Una sfilata da trattener il fiato

La mostra prosegue con sale dedicate al ritratto e alla natura morta, per poi frangersi in una decina di stanze in cui si alternano quadri indimenticabili. E qui il visitatore non avrà che lasciarsi trasportare dai capolavori, perché non c’è praticamente opera cardine di Segantini che non ritroverà: dalla celeberrima Ave Maria a trasbordo (1886) a Le due madri (1889) da Alla stanga (1886) a Mezzogiorno sulle Alpi (1891), da Petalo di Rosa (1884-’90) a La raffigurazione della primavera (1897), tele spesso affiancate da bellissimi disegni, in un carrellata da far girare la testa, fino all’ultima sala dedicata a L’Angelo della vita (1894) del quale sono esposte, insieme all’imponente tela di Milano, alcune bellissime versioni da cavalletto.

Tra materia e natura

Quadro dopo quadro, il visitatore avrà la possibilità di lasciarsi coinvolgere nella ricerca pittorica di Segantini, padre del divisionismo italiano, da tenere a mente fin nelle striature materiche per confrontarle con le esperienze del Pointillisme francese, analoghe eppur così distanti: «E incomincio a tempestare la mia tela di pennellate sottili, secche e grasse, lasciandovi sempre fra una pennellata e l’altra uno spazio interstizio che riempisco coi colori complementari, possibilmente quando il colore fondamentale è ancora fresco, acciocché il dipinto resti più fuso. Il mescolare i colori sulla tavolozza è una strada che conduce verso il nero; più puri saranno i colori che getteremo sulla tela, meglio condurremo il nostro dipinto verso la luce, l’aria e la verità».

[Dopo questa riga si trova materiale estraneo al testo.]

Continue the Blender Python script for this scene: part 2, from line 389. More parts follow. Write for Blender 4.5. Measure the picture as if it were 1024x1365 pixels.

Ma sarà anche l’occasione per farsi abbracciare dal suo amore per la natura, che sarà stato forse panteista ma che, certamente, fu di una purezza che non si può che desiderare: «La Natura era diventata per me come un istrumento che suonava accompagnando ciò che cantava il mio cuore. Ed esso cantava le armonie calde dei tramonti ed il senso intimo delle cose, nutrendo così il mio spirito di una melanconia grande, che producevami dall’anima una dolcezza infinita».

La visita alla mostra sarà l’occasione perché ognuno possa dare una risposta alle domande che Segantini si è posto tutta la vita e che hanno spinto il suo lavoro inesausto: «Riuscirò io a rendere l’eterno significato dello spirito delle cose? Saprò dare alla Natura che dipingo quella luce che dona la vita al colore, e che illumina e dà aria alle lontananze e rende infinito il cielo? Saprò io congiungere l’idealità della Natura coi simboli dello spirito che l’anima nostra rivela?».